• _AIM_: Return the lines from the line containing "for Blender 4.5." through the line containing "category, None, 'structure')" exactly. No other line should appear in the answer.

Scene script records
>>>>

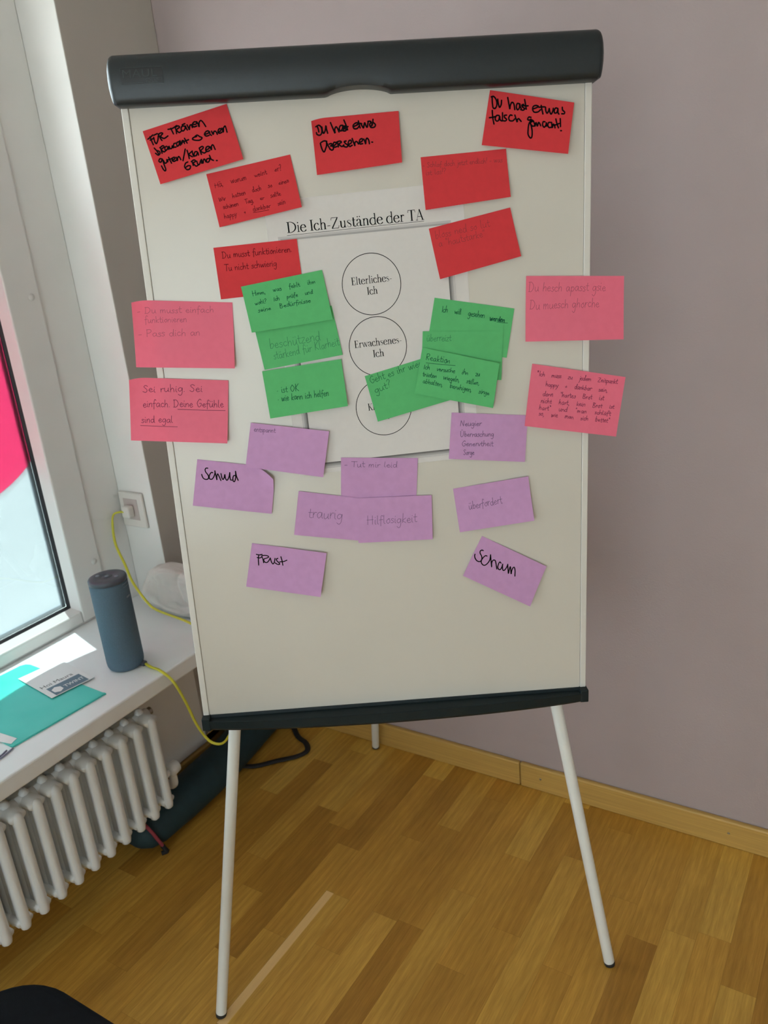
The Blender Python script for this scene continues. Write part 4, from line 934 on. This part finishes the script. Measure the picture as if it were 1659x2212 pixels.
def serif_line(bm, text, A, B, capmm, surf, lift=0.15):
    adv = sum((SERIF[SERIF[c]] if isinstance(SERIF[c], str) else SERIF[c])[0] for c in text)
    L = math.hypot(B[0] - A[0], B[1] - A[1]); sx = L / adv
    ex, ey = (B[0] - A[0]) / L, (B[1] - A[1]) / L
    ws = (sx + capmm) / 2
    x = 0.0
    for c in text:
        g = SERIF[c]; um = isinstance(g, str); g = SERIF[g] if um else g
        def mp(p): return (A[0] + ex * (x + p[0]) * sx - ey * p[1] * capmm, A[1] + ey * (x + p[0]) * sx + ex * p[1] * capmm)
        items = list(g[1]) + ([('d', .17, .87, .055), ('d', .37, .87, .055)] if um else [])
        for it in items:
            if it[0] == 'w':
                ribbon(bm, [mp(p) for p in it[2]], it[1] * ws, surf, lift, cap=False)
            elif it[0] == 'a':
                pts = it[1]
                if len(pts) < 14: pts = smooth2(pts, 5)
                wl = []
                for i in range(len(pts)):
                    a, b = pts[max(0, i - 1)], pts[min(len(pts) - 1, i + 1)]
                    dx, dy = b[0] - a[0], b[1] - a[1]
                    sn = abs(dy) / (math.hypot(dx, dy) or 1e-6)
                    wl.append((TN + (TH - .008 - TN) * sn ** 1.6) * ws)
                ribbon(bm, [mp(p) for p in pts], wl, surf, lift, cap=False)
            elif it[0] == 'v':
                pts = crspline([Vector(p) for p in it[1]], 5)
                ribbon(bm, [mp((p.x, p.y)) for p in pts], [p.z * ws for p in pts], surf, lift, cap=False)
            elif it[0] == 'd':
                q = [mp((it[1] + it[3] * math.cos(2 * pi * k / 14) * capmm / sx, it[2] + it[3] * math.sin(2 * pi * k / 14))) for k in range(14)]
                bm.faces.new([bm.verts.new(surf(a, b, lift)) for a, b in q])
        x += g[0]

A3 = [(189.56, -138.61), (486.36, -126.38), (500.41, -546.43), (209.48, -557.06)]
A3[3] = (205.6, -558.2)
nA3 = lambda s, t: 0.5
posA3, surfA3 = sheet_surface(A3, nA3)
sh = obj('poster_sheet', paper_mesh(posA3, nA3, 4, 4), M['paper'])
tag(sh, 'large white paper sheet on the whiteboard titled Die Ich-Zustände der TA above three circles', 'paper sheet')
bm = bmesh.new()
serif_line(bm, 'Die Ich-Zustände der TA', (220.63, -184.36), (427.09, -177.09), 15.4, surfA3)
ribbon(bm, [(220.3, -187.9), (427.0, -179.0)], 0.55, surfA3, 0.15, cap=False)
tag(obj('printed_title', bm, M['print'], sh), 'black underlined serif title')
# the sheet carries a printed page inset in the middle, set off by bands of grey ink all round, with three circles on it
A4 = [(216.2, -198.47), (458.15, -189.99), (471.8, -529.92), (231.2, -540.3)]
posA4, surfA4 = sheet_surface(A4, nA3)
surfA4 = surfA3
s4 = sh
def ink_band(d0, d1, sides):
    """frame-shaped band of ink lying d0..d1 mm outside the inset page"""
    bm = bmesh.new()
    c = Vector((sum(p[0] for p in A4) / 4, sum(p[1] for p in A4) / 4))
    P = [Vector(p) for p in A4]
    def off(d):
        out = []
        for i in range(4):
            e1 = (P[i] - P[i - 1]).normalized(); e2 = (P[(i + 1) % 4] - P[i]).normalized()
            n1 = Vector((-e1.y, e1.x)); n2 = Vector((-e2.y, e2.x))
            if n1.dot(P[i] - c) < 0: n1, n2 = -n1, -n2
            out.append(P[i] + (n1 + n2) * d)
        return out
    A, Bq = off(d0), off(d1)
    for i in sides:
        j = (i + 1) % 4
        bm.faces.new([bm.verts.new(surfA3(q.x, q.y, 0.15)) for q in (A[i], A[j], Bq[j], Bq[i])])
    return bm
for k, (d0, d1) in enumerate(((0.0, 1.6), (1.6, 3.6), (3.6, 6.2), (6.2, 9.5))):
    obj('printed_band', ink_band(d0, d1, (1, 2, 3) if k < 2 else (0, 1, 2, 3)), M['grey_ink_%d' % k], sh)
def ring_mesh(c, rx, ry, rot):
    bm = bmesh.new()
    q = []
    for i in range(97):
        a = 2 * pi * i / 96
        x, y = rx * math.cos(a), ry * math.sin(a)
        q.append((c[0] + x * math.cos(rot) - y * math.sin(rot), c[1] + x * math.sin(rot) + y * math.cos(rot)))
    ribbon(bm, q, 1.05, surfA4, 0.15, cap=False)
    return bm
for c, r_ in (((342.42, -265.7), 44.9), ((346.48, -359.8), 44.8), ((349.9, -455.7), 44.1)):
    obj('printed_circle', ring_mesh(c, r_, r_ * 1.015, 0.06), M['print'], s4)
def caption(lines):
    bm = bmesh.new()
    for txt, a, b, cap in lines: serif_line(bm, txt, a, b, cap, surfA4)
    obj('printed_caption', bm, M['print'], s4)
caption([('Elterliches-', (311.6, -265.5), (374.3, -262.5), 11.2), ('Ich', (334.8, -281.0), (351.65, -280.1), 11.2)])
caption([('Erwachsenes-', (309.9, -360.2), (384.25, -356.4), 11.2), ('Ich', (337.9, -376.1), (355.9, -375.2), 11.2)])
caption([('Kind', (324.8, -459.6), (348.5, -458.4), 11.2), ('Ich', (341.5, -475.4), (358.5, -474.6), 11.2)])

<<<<
>>>>

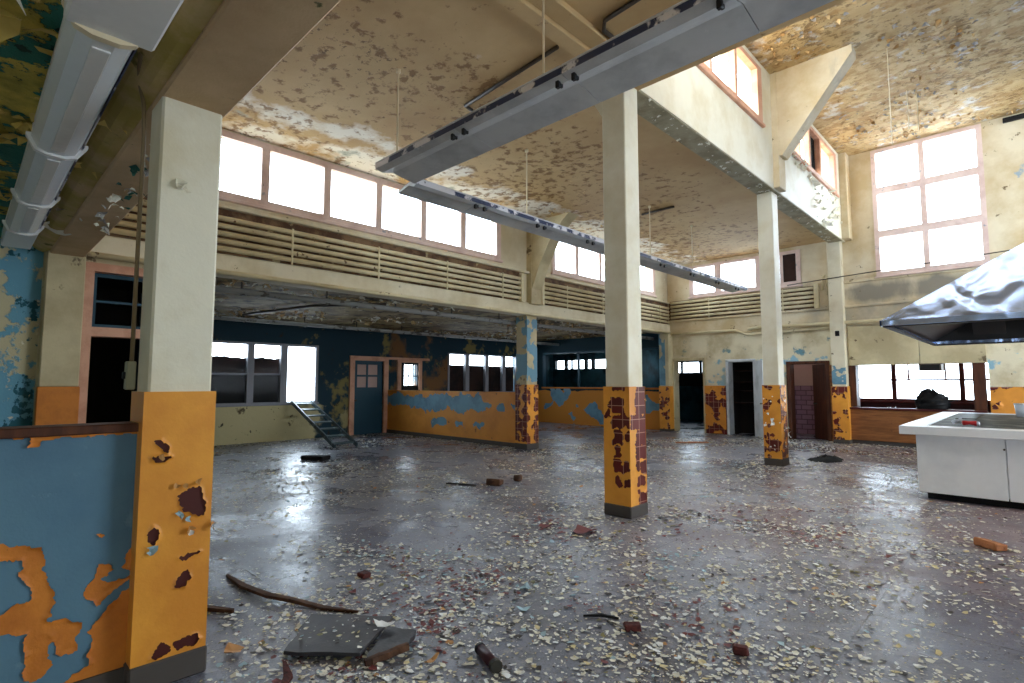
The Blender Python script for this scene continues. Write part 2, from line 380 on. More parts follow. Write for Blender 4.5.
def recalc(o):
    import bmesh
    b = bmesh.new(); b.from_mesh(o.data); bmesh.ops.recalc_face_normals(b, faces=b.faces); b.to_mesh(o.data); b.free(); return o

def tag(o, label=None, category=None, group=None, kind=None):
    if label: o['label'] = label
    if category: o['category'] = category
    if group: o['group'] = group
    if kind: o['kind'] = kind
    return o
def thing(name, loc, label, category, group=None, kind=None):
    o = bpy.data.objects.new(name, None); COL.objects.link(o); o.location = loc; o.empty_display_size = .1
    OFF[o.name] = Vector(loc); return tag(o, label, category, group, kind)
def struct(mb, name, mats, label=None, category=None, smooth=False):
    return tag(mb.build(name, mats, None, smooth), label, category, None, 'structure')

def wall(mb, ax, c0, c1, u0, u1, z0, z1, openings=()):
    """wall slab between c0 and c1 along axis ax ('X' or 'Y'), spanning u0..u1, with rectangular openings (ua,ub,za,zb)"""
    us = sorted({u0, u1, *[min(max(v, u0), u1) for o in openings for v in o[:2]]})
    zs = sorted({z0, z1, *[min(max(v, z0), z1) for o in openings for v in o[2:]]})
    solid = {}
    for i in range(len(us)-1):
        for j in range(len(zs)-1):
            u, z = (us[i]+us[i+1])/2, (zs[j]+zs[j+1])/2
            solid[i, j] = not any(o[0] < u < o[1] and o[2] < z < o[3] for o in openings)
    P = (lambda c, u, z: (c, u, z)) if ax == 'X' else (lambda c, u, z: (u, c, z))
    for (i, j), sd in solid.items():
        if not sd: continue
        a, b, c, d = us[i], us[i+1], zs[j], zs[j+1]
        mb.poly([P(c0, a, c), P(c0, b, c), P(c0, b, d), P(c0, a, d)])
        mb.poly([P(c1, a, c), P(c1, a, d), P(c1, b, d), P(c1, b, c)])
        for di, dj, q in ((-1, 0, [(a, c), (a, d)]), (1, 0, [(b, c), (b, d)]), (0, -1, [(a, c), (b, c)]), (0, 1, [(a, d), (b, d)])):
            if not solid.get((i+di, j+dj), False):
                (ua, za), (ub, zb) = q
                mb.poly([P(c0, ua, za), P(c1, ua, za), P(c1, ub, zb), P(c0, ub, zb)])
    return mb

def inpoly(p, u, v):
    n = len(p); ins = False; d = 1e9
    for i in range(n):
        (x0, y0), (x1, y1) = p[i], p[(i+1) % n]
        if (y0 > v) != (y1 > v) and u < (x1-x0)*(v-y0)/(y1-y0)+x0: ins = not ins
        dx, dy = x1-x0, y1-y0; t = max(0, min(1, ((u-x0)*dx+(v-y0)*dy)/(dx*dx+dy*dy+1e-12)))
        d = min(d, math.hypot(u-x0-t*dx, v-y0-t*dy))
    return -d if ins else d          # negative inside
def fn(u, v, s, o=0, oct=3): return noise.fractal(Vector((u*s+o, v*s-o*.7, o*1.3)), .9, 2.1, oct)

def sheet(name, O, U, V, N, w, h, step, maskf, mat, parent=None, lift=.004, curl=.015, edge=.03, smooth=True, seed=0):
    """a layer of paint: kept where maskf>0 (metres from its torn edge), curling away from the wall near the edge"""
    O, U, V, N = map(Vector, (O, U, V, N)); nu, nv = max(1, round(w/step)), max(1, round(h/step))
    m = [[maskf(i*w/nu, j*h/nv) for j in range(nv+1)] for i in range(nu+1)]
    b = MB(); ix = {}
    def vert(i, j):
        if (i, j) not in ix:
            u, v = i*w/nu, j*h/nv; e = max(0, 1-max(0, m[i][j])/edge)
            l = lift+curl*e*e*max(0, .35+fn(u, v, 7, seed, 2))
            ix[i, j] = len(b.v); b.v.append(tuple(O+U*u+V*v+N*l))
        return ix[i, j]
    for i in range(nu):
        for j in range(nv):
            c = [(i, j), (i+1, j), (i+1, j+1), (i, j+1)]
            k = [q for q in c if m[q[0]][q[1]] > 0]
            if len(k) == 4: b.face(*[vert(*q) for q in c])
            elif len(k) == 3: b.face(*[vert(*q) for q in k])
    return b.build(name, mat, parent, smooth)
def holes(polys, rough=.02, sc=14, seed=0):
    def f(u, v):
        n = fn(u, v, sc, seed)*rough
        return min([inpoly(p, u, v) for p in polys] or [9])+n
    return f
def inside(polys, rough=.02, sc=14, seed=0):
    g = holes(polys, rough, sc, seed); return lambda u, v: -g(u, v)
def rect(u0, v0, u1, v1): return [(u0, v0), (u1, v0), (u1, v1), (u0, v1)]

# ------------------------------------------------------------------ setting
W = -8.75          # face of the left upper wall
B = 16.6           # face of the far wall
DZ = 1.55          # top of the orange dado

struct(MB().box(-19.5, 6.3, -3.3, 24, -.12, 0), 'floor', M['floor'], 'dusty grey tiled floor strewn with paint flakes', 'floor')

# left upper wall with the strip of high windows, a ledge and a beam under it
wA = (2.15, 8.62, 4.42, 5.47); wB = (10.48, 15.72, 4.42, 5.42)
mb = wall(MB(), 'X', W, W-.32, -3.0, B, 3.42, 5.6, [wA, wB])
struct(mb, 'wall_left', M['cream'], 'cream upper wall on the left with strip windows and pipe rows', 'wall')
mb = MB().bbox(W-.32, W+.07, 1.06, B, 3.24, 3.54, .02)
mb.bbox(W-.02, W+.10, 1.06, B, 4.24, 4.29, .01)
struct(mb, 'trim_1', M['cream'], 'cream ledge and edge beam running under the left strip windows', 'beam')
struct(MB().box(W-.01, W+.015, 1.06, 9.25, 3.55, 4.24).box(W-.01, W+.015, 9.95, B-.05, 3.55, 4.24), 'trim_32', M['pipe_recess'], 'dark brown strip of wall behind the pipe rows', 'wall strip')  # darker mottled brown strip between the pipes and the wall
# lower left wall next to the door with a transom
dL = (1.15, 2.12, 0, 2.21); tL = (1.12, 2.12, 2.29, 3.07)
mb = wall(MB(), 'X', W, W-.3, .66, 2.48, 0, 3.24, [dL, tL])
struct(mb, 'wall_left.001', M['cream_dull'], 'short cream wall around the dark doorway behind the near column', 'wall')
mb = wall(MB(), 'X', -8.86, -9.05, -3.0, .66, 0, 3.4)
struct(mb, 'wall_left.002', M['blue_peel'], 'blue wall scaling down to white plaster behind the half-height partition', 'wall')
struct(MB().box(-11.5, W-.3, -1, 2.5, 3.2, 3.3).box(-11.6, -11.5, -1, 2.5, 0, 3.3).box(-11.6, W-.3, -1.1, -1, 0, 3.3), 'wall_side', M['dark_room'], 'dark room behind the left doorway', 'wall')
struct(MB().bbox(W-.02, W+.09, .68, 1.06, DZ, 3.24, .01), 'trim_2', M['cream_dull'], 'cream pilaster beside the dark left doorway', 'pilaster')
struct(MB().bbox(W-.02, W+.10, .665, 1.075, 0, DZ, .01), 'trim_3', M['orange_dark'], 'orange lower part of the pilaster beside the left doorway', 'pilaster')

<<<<
>>>>

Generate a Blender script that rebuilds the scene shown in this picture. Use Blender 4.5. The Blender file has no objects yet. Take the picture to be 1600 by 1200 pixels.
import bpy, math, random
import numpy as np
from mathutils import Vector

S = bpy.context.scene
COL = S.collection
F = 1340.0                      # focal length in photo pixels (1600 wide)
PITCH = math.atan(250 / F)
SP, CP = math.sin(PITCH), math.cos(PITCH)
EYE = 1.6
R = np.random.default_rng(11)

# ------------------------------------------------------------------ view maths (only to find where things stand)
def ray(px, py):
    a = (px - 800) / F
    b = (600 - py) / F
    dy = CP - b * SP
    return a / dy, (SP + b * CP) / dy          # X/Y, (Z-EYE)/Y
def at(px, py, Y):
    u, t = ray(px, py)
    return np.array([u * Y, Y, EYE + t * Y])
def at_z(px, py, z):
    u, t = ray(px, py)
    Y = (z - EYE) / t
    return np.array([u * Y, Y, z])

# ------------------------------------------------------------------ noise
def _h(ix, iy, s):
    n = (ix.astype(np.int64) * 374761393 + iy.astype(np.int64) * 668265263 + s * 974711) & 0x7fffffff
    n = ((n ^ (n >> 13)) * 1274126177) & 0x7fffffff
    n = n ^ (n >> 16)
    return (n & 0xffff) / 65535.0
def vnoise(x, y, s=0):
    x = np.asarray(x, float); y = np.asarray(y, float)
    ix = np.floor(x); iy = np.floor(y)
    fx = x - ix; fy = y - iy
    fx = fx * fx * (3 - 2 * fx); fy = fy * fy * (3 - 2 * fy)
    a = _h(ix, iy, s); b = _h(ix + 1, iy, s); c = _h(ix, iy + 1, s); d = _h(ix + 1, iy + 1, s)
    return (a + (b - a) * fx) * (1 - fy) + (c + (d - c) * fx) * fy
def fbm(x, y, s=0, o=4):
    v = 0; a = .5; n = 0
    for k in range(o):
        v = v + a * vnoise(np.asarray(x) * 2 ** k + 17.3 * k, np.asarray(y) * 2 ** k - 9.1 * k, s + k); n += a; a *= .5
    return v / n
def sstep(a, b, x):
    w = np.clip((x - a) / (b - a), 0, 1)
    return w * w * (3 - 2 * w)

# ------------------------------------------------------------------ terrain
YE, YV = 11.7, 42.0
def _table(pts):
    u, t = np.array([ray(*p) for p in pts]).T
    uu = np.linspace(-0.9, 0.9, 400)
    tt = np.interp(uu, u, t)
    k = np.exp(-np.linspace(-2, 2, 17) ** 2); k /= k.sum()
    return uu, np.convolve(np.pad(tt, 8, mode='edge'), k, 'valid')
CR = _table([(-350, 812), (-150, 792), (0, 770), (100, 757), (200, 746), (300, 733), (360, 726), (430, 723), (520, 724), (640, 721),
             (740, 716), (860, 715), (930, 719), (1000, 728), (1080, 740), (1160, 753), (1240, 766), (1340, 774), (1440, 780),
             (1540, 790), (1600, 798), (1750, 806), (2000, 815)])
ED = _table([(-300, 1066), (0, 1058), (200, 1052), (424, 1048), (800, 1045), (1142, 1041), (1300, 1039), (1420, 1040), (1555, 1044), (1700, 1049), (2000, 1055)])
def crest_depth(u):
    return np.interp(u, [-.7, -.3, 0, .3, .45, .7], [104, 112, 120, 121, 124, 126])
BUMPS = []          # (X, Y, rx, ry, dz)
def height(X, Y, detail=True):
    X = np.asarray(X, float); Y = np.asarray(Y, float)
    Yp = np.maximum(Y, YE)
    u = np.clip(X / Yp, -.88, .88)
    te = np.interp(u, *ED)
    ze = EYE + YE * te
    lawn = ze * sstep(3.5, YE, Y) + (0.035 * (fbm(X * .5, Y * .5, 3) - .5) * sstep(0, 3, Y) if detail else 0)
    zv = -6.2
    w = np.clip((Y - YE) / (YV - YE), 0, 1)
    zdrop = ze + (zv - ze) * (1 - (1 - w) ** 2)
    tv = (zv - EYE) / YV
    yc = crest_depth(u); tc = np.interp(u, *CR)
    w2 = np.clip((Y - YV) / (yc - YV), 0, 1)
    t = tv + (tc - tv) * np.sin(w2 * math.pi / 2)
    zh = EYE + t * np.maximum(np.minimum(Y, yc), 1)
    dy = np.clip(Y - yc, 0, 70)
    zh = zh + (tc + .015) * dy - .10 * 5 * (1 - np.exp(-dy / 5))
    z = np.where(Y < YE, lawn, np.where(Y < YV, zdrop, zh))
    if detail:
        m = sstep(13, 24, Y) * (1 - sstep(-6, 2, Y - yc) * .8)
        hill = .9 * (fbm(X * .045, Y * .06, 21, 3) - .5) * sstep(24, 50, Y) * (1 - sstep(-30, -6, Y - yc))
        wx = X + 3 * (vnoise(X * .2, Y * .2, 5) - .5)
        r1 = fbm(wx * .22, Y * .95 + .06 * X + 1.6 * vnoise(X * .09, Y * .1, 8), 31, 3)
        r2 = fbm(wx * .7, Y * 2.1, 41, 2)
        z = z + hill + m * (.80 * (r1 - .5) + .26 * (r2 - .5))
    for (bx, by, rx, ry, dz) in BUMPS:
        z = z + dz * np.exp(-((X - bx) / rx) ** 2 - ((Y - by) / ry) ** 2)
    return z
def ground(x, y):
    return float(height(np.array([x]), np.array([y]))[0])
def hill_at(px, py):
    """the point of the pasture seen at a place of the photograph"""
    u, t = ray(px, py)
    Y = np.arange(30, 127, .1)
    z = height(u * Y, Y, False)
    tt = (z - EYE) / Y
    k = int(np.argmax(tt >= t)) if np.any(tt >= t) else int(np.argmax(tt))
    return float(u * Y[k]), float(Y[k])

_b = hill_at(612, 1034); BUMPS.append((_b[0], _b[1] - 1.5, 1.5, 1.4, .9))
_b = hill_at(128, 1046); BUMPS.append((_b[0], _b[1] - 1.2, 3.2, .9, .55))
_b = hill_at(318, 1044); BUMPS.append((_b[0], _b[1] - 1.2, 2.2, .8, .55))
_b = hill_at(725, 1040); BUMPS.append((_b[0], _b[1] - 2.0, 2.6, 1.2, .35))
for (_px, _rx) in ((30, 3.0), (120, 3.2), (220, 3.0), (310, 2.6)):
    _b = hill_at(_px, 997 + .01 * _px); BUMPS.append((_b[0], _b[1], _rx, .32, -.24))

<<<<

• _ANSWER FOR THIS EXERCISE_:
The Blender Python script for this scene continues. Write part 2, from line 380 on. More parts follow. Write for Blender 4.5.
def recalc(o):
    import bmesh
    b = bmesh.new(); b.from_mesh(o.data); bmesh.ops.recalc_face_normals(b, faces=b.faces); b.to_mesh(o.data); b.free(); return o

def tag(o, label=None, category=None, group=None, kind=None):
    if label: o['label'] = label
    if category: o['category'] = category
    if group: o['group'] = group
    if kind: o['kind'] = kind
    return o
def thing(name, loc, label, category, group=None, kind=None):
    o = bpy.data.objects.new(name, None); COL.objects.link(o); o.location = loc; o.empty_display_size = .1
    OFF[o.name] = Vector(loc); return tag(o, label, category, group, kind)
def struct(mb, name, mats, label=None, category=None, smooth=False):
    return tag(mb.build(name, mats, None, smooth), label, category, None, 'structure')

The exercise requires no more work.